REQUIRED WORK: Do not repeat pictures. Repeat exactly the lines of the listing below from its first line through the line with "tip=(0.30, 0.36, 0.10))".

───── COLLECTED DATA

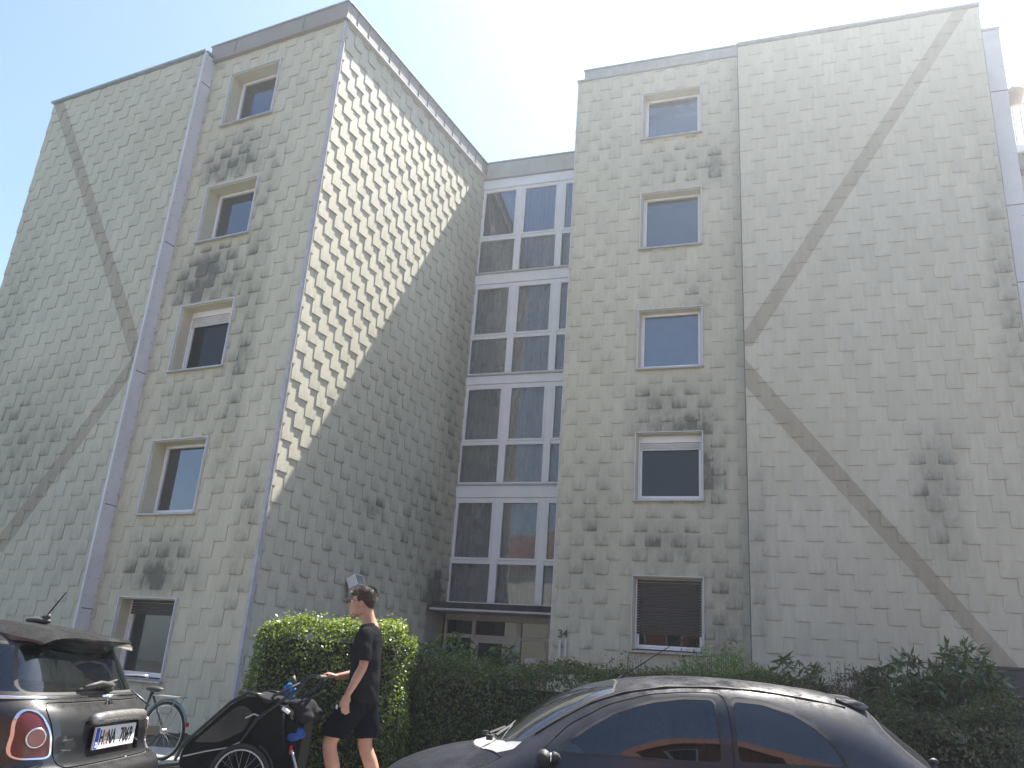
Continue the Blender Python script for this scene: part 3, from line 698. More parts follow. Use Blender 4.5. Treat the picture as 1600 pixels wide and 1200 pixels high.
def bush(name, label, cat, loc, stems, size, mat, aspect=0.4, n_leaf=40, spread=0.5, height=1.0, whorl=True, group=None, stem_r=0.008, lean=0.0, curve=0.15, start=0.25, sm=None, droop=None, leafz=0.3):
    """shrub: branching stems, each with leaves along it and a tuft on its tip"""
    root = thing(name, label, cat, loc, 0, group); mb = MB(); P = []; N = []
    for i in range(stems):
        a = RNG.uniform(0, 2*pi); r = spread*sqrt(RNG.uniform(0, 1)); hh = height*(0.72+0.34*RNG.uniform())*(1-0.22*(r/spread)**2)
        b0 = Vector((r*0.35*cos(a), r*0.35*sin(a), 0)); b1 = Vector((r*cos(a)+lean*hh, r*sin(a), hh))
        mid = (b0+b1)/2+Vector((cos(a), sin(a), 0))*curve*hh*RNG.uniform(0.2, 1)+Vector((0, 0, -0.05*hh))
        pts = [b0.lerp(mid, t).lerp(mid.lerp(b1, t), t) for t in (0, .25, .5, .75, 1)]
        mb.tube(pts, [stem_r, stem_r*.85, stem_r*.7, stem_r*.5, stem_r*.25], 4)
        for k in range(n_leaf):
            t = start+(1-start)*RNG.uniform()**0.7
            p = b0.lerp(mid, t).lerp(mid.lerp(b1, t), t)+Vector(RNG.normal(0, spread*0.07, 3))
            P.append(p); aa = RNG.uniform(0, 2*pi); N.append((cos(aa)*0.7, sin(aa)*0.7, 1))
        if whorl:
            for k in range(9):
                P.append(b1+Vector(RNG.normal(0, 0.01, 3))); aa = 2*pi*k/9; N.append((cos(aa)*.9, sin(aa)*.9, 0.9))
    st = link('stem', mb.mesh('stem', sm or M_stem), root); st['kind'] = 'stuff'
    f = link('foliage', leaves_mesh('foliage', P, N, size, mat, aspect, droop=droop), root); f['kind'] = 'stuff'
    return root
M_stem = plain('brown_twig', (0.07, 0.05, 0.03), 0.85, vary=0.3)
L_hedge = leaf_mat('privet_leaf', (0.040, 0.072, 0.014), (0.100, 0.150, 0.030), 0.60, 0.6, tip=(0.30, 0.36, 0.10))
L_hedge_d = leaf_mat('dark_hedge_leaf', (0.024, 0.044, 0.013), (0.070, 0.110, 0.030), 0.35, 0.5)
L_laurel = leaf_mat('laurel_leaf', (0.030, 0.070, 0.020), (0.06, 0.115, 0.03), 0.35, 0.6)
L_light = leaf_mat('feathery_leaf', (0.15, 0.25, 0.075), (0.24, 0.36, 0.11), 0.5, 0.3)
L_rhodo = leaf_mat('evergreen_leaf', (0.030, 0.062, 0.024), (0.085, 0.14, 0.05), 0.3, 0.8)
L_purple = leaf_mat('barberry_leaf', (0.085, 0.040, 0.050), (0.15, 0.085, 0.085), 0.4, 0.3)
L_mixed = leaf_mat('ground_shrub_leaf', (0.026, 0.040, 0.015), (0.065, 0.075, 0.032), 0.3, 0.5, tip=(0.09, 0.05, 0.055))

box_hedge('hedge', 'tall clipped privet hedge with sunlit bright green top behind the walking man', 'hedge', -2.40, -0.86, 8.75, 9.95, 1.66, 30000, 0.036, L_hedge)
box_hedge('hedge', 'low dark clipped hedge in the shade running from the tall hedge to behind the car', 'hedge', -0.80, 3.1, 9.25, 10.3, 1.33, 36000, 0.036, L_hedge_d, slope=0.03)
bush('laurel_bush', 'rounded laurel bush between the tall sunlit hedge and the entrance door', 'bush', (-0.55, 10.7, 0), 80, 0.085, L_laurel, 0.42, 40, 0.55, 1.72)
bush('laurel_bush', 'small laurel bush with loose shoots in front of the glazed entrance door', 'bush', (0.15, 11.1, 0), 42, 0.085, L_laurel, 0.42, 30, 0.42, 1.62)
bush('feathery_shrub', 'pale green feathery shrub against the wall beside the thin vertical seam', 'shrub', (3.10, 11.9, 0), 190, 0.075, L_light, 0.24, 80, 0.72, 1.86, whorl=False)
bush('feathery_shrub', 'low loose green shrub under the ground floor window with the brown shutter', 'shrub', (1.9, 11.7, 0), 110, 0.06, L_laurel, 0.28, 55, 0.85, 1.62, whorl=False)
bush('laurel_shrub', 'upright laurel shrub with long leaves between the pale feathery shrub and the purple one', 'shrub', (3.95, 11.6, 0), 60, 0.13, L_rhodo, 0.26, 26, 0.42, 1.72)
bush('barberry_shrub', 'purple leaved shrub with thin upright twigs rising above the back of the blue car', 'shrub', (4.55, 11.2, 0), 150, 0.05, L_purple, 0.4, 50, 0.62, 1.72, whorl=False, curve=0.05)
for (x, y, h, sp, lb) in ((5.25, 11.3, 1.78, .62, 'broad dark evergreen shrub beside the purple shrub'), (5.85, 11.0, 1.98, .55, 'tallest dark evergreen shrub, its star-shaped shoots standing beside the dark cabinet')):
    bush('evergreen_shrub', lb, 'shrub', (x, y, 0), 120, 0.135, L_rhodo, 0.26, 30, sp, h, group=None)
box_hedge('mixed_shrubbery', 'wide low tangle of dark green and reddish shrubs behind the back of the blue car', 'shrubbery', 3.0, 7.2, 9.5, 10.6, 1.22, 26000, 0.05, L_mixed, lump=0.30, rnd=0.35)
# dark cabinet at the right edge
CB = thing('utility_cabinet', 'dark grey metal cabinet standing at the wall beside the tall evergreen shrub', 'cabinet', (6.95, 11.35, 0), radians(-20))
M_cab = plain('dark_grey_cabinet_paint', (0.055, 0.058, 0.07), 0.6, vary=0.15, bump=0.1)
mb = MB(); mb.box((-0.62, -0.25, 0), (0.62, 0.25, 1.80)); mb.build('cabinet_body', M_cab, CB, fix=True, bevel=0.01)
mb = MB(); mb.box((-0.64, -0.28, 1.801), (0.64, 0.28, 1.83)); mb.build('cabinet_lid', M_cab, CB)
for i in range(2):
    mb = MB(); mb.box((-0.60+i*0.605, -0.262, 0.06), (-0.005+i*0.605, -0.251, 1.77)); mb.build('cabinet_door', M_cab, CB)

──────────

WRITTEN RESPONSE:
Continue the Blender Python script for this scene: part 3, from line 698. More parts follow. Use Blender 4.5. Treat the picture as 1600 pixels wide and 1200 pixels high.
def bush(name, label, cat, loc, stems, size, mat, aspect=0.4, n_leaf=40, spread=0.5, height=1.0, whorl=True, group=None, stem_r=0.008, lean=0.0, curve=0.15, start=0.25, sm=None, droop=None, leafz=0.3):
    """shrub: branching stems, each with leaves along it and a tuft on its tip"""
    root = thing(name, label, cat, loc, 0, group); mb = MB(); P = []; N = []
    for i in range(stems):
        a = RNG.uniform(0, 2*pi); r = spread*sqrt(RNG.uniform(0, 1)); hh = height*(0.72+0.34*RNG.uniform())*(1-0.22*(r/spread)**2)
        b0 = Vector((r*0.35*cos(a), r*0.35*sin(a), 0)); b1 = Vector((r*cos(a)+lean*hh, r*sin(a), hh))
        mid = (b0+b1)/2+Vector((cos(a), sin(a), 0))*curve*hh*RNG.uniform(0.2, 1)+Vector((0, 0, -0.05*hh))
        pts = [b0.lerp(mid, t).lerp(mid.lerp(b1, t), t) for t in (0, .25, .5, .75, 1)]
        mb.tube(pts, [stem_r, stem_r*.85, stem_r*.7, stem_r*.5, stem_r*.25], 4)
        for k in range(n_leaf):
            t = start+(1-start)*RNG.uniform()**0.7
            p = b0.lerp(mid, t).lerp(mid.lerp(b1, t), t)+Vector(RNG.normal(0, spread*0.07, 3))
            P.append(p); aa = RNG.uniform(0, 2*pi); N.append((cos(aa)*0.7, sin(aa)*0.7, 1))
        if whorl:
            for k in range(9):
                P.append(b1+Vector(RNG.normal(0, 0.01, 3))); aa = 2*pi*k/9; N.append((cos(aa)*.9, sin(aa)*.9, 0.9))
    st = link('stem', mb.mesh('stem', sm or M_stem), root); st['kind'] = 'stuff'
    f = link('foliage', leaves_mesh('foliage', P, N, size, mat, aspect, droop=droop), root); f['kind'] = 'stuff'
    return root
M_stem = plain('brown_twig', (0.07, 0.05, 0.03), 0.85, vary=0.3)
L_hedge = leaf_mat('privet_leaf', (0.040, 0.072, 0.014), (0.100, 0.150, 0.030), 0.60, 0.6, tip=(0.30, 0.36, 0.10))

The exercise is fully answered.